When Montoursville native George Logue finished four years of culinary school at Penn College a few years back, his plan was what most young, talented, ambitious professionals in his position would have: head for a city and start cooking. But his dad, Herman Logue, who worked in heavy highway construction by day and cooked barbecue by night, had a different idea. “My dad and I had always done barbecue together,” says George, “and he said, ‘What if we open a barbecue together?’ So he convinced me to stick around.”

And so Acme Barbecue was born. Unwrapped in 2010 in downtown Williamsport, after a series of teasingly enigmatic billboards had whetted the public’s curiosity, Acme was busy from the get-go, and George continued honing his talents. Joining a Mississippi barbecue team that has competed annually in the World Championship Barbecue Cooking Contest in Memphis for six years (part of the Memphis in May International Festival), he and his team won first place in the Whole Hog category in 2013 and took the World Grand Championship prize in 2015, competing against over 200 teams from a dozen-odd countries every year.

Back home, Acme’s catering arm took off, too, with a wedding on the schedule almost every weekend in the summer. Wedding venues had taken a turn for the rustic, and Acme was delivering a lot of their catering spreads to barns decked out in white. All the while, George and Herman would drive by an architectural Montoursville icon on PA Route 87—a massive stone barn. Built in the 1700s and last restored in the 1970s, it had fallen into disuse, as the house that accompanied it was rented out to a non-farmer.

“The barn would be a cool place, a great wedding venue,” George told his father.

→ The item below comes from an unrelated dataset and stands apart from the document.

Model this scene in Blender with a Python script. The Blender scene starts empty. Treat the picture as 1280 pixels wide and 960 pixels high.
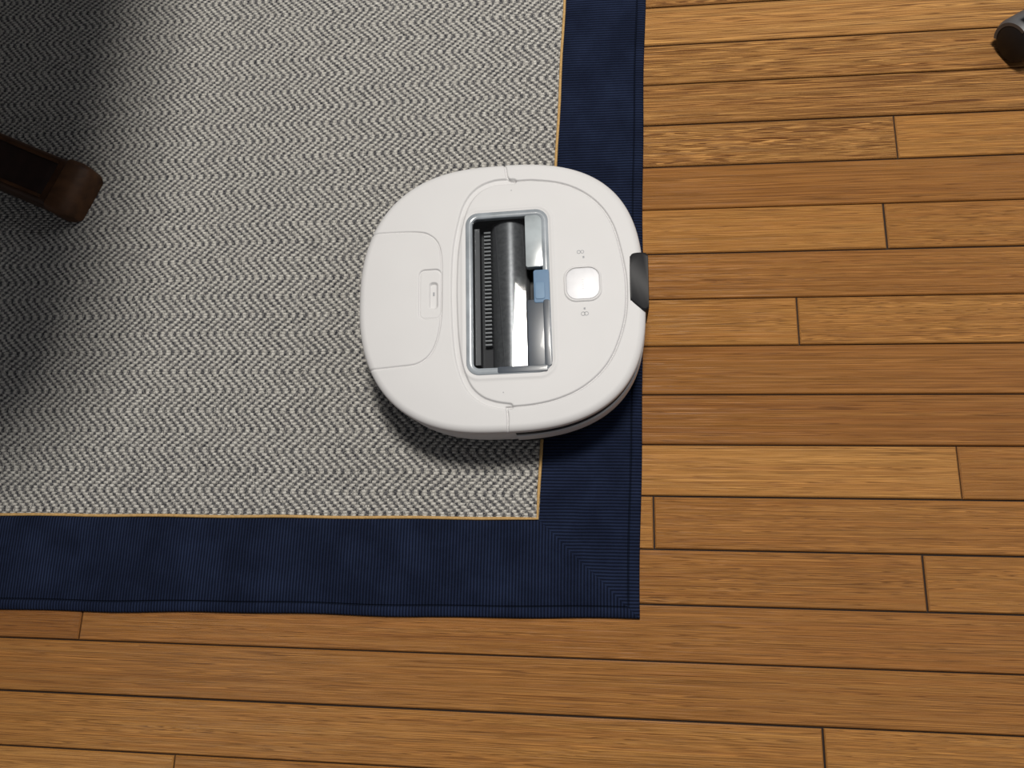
import bpy, bmesh, math, random
import numpy as np
from mathutils import Vector, Matrix
from mathutils.kdtree import KDTree
random.seed(7)
S=bpy.context.scene
COL=S.collection
S.view_settings.view_transform='Standard'
S.view_settings.look='None'

# ------------------------------------------------------------------ helpers
def new_obj(name,me,parent=None,mat=None,smooth=True):
    o=bpy.data.objects.new(name,me); COL.objects.link(o)
    if parent: o.parent=parent
    if mat: me.materials.append(mat)
    if smooth and isinstance(me,bpy.types.Mesh):
        for p in me.polygons: p.use_smooth=True
    return o
def mesh_obj(name,v,f,parent=None,mat=None,smooth=True,sharp=35):
    me=bpy.data.meshes.new(name); me.from_pydata(v,[],f); me.update()
    bm=bmesh.new(); bm.from_mesh(me); bmesh.ops.recalc_face_normals(bm,faces=bm.faces[:]); bm.to_mesh(me); bm.free()
    o=new_obj(name,me,parent,mat,smooth)
    if smooth and sharp: me.set_sharp_from_angle(angle=math.radians(sharp))
    return o
def empty(name,loc=(0,0,0),rz=0):
    e=bpy.data.objects.new(name,None); COL.objects.link(e); e.location=loc; e.rotation_euler=(0,0,rz); e.empty_display_size=.05
    return e
def loft(name,loops,parent=None,mat=None,cap0=True,cap1=True,smooth=True,closed=False,sharp=35):
    n=len(loops[0]); v=[]; f=[]
    for L in loops: v+= [tuple(p) for p in L]
    m=len(loops)
    for i in range(m if closed else m-1):
        a=i*n; b=((i+1)%m)*n
        for j in range(n):
            k=(j+1)%n
            f.append((a+j,a+k,b+k,b+j))
    if not closed:
        if cap0: f.append(tuple(range(n-1,-1,-1)))
        if cap1: f.append(tuple((m-1)*n+j for j in range(n)))
    return mesh_obj(name,v,f,parent,mat,smooth,sharp)
def rr(cx,cy,w,h,r,z,n=8):
    r=max(min(r,w/2-1e-5,h/2-1e-5),1e-5); pts=[]
    for (sx,sy,a0) in ((1,1,0),(-1,1,90),(-1,-1,180),(1,-1,270)):
        for i in range(n+1):
            a=math.radians(a0+90*i/n)
            pts.append((cx+sx*(w/2-r)+r*math.cos(a),cy+sy*(h/2-r)+r*math.sin(a),z))
    return pts
def plate(name,cx,cy,w,h,r,z0,z1,bev,parent,mat):
    loops=[rr(cx,cy,w,h,r,z0)]
    for i in range(5):
        a=math.pi/2*i/4
        ins=bev*(1-math.cos(a)); zz=z1-bev+bev*math.sin(a)
        loops.append(rr(cx,cy,w-2*ins,h-2*ins,r-ins,zz))
    return loft(name,loops,parent,mat,sharp=50)
def frame(name,cx,cy,w,h,r,wid,z0,z1,bev,parent,mat):
    L=lambda i,z: rr(cx,cy,w-2*i,h-2*i,max(r-i,.0005),z)
    return loft(name,[L(0,z0),L(0,z1-bev),L(bev,z1),L(wid-bev,z1),L(wid,z1-bev),L(wid,z0)],parent,mat,closed=True,sharp=60)
def catmull(P,closed=False,n=10):
    P=[np.array(p,float) for p in P]; out=[]; m=len(P)
    for i in range(m if closed else m-1):
        if closed: a,b,c,d=P[i-1],P[i],P[(i+1)%m],P[(i+2)%m]
        else: a,b,c,d=P[max(i-1,0)],P[i],P[i+1],P[min(i+2,m-1)]
        for k in range(n):
            t=k/n
            out.append(.5*((2*b)+(-a+c)*t+(2*a-5*b+4*c-d)*t*t+(-a+3*b-3*c+d)*t**3))
    if not closed: out.append(P[-1])
    return out
class MB:
    def __init__(s,name):
        s.m=bpy.data.materials.new(name); s.m.use_nodes=True; s.t=s.m.node_tree
        s.b=s.t.nodes['Principled BSDF']; s.out=s.t.nodes['Material Output']
    def n(s,typ,**k):
        nd=s.t.nodes.new(typ)
        for a,v in k.items(): setattr(nd,a,v)
        return nd
    def set(s,nd,i,v):
        if isinstance(v,bpy.types.NodeSocket): s.t.links.new(v,nd.inputs[i])
        elif v is not None: nd.inputs[i].default_value=v
    def math(s,op,a,b=None,c=None,clamp=False):
        nd=s.n('ShaderNodeMath',operation=op); nd.use_clamp=clamp
        s.set(nd,0,a)
        if b is not None: s.set(nd,1,b)
        if c is not None: s.set(nd,2,c)
        return nd.outputs[0]
    def mix(s,f,a,b,blend='MIX'):
        nd=s.n('ShaderNodeMix',data_type='RGBA',blend_type=blend)
        s.set(nd,0,f); s.set(nd,6,a); s.set(nd,7,b); return nd.outputs[2]
    def noise(s,vec,scale,detail=3,rough=.5,dist=0):
        nd=s.n('ShaderNodeTexNoise'); s.set(nd,'Vector',vec); nd.inputs['Scale'].default_value=scale
        nd.inputs['Detail'].default_value=detail; nd.inputs['Roughness'].default_value=rough; nd.inputs['Distortion'].default_value=dist
        return nd.outputs['Fac']
    def comb(s,x,y,z=0.0):
        nd=s.n('ShaderNodeCombineXYZ'); s.set(nd,0,x); s.set(nd,1,y); s.set(nd,2,z); return nd.outputs[0]
    def sep(s,v):
        nd=s.n('ShaderNodeSeparateXYZ'); s.set(nd,0,v); return nd.outputs
    def ramp(s,f,stops):
        nd=s.n('ShaderNodeValToRGB'); s.set(nd,0,f); e=nd.color_ramp.elements
        while len(e)<len(stops): e.new(.5)
        for i,(p,c) in enumerate(stops):
            e[i].position=p; e[i].color=(c[0],c[1],c[2],1)
        return nd.outputs[0]
    def maprange(s,v,a,b,c,d):
        nd=s.n('ShaderNodeMapRange'); s.set(nd,0,v)
        for i,x in enumerate((a,b,c,d)): nd.inputs[i+1].default_value=x
        return nd.outputs[0]
    def bump(s,h,strength,dist,normal=None):
        nd=s.n('ShaderNodeBump'); nd.inputs['Strength'].default_value=strength; nd.inputs['Distance'].default_value=dist
        s.set(nd,'Height',h)
        if normal: s.set(nd,'Normal',normal)
        s.t.links.new(nd.outputs[0],s.b.inputs['Normal']); return nd.outputs[0]
    def P(s,**k):
        for a,v in k.items():
            key={'color':'Base Color','rough':'Roughness','metal':'Metallic','spec':'Specular IOR Level','coat':'Coat Weight','coatr':'Coat Roughness','trans':'Transmission Weight','sheen':'Sheen Weight'}[a]
            if isinstance(v,tuple) and len(v)==3: v=v+(1,)
            s.set(s.b,key,v)
        return s.m
def plain(name,col,rough=.4,metal=0,spec=.5,coat=0,var=.06,scale=60):
    b=MB(name); tc=b.n('ShaderNodeTexCoord').outputs['Object']
    nz=b.noise(tc,scale,3)
    c=b.mix(b.maprange(nz,.3,.7,0,1),tuple(x*(1-var) for x in col)+(1,),tuple(min(1,x*(1+var)) for x in col)+(1,))
    b.P(color=c,rough=rough,metal=metal,spec=spec,coat=coat); return b.m

# ------------------------------------------------------------------ camera
f=961.0
v1=np.array([8240,-35,-961.0]); v1/=np.linalg.norm(v1)
v2=np.array([96,-3865,961.0]); v2-=v1*np.dot(v1,v2); v2/=np.linalg.norm(v2)
v3=np.cross(v1,v2)
R=np.array([v1,v2,v3])
cam=bpy.data.cameras.new('camera'); co=bpy.data.objects.new('camera',cam); COL.objects.link(co)
cam.sensor_width=36; cam.lens=36*f/1280; cam.clip_start=.01
M=Matrix.Identity(4)
cx=R@np.array([1,0,0]);cy=R@np.array([0,-1,0]);cz=R@np.array([0,0,-1])
for i in range(3):
    M[i][0]=cx[i];M[i][1]=cy[i];M[i][2]=cz[i]
M[0][3],M[1][3],M[2][3]=-0.055284,-0.294826,0.977845
co.matrix_world=M
S.camera=co

# ------------------------------------------------------------------ floor
w=0.065
b=MB('oak_strip_floor')
uv=b.n('ShaderNodeUVMap'); uv.uv_map='UVMap'
U=b.sep(uv.outputs[0]); u,v=U[0],U[1]
at=b.n('ShaderNodeAttribute'); at.attribute_name='rnd'; rs=b.n('ShaderNodeSeparateColor'); b.t.links.new(at.outputs['Color'],rs.inputs[0])
r1,r2,r3=rs.outputs[0],rs.outputs[1],rs.outputs[2]
off=b.math('MULTIPLY',r2,37.0)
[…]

It was, however, not for sale. But George and Herman kept at the owner, and eventually ending up buying three buildings and seven acres of the farm. They started restoration on what was to become Herman & Luther’s (named after Dad and the barn’s most recent owner). And before the building was finished, Herman & Luther’s hosted its first wedding in May 2015.

“We were laying the last piece of flooring just before the wedding,” says George. And they never looked back. Acme catered the weddings in those early months, barbecuing outside, surrounded by fields of corn and hay, as the kitchen was built and restoration details were completed.

Since April of this year, they have hosted at least one wedding every week, along with all manner of small events like parties and company picnics. The Herman & Luther’s kitchen boasts two fulltime cooks George studied with at Penn College (and there’s another Penn College alum working as a fulltime cook in the Acme kitchen).

When the place isn’t booked for weddings, the kitchen, billed as Charlie and Frankie’s Supper Club (inspired by George’s daughters, Charlotte and Frances), hosts themed events at Herman & Luther’s, turning it into a sometimes-restaurant for dinners on Valentine’s Day and St. Patrick’s Day, oyster night, and brunch on Mother’s Day.

It is still a family affair. Aunt Amy Carter manages Acme and does all the offsite catering. And George continues to oversee both places on the ground, with Herman still aboard as partner and Dad.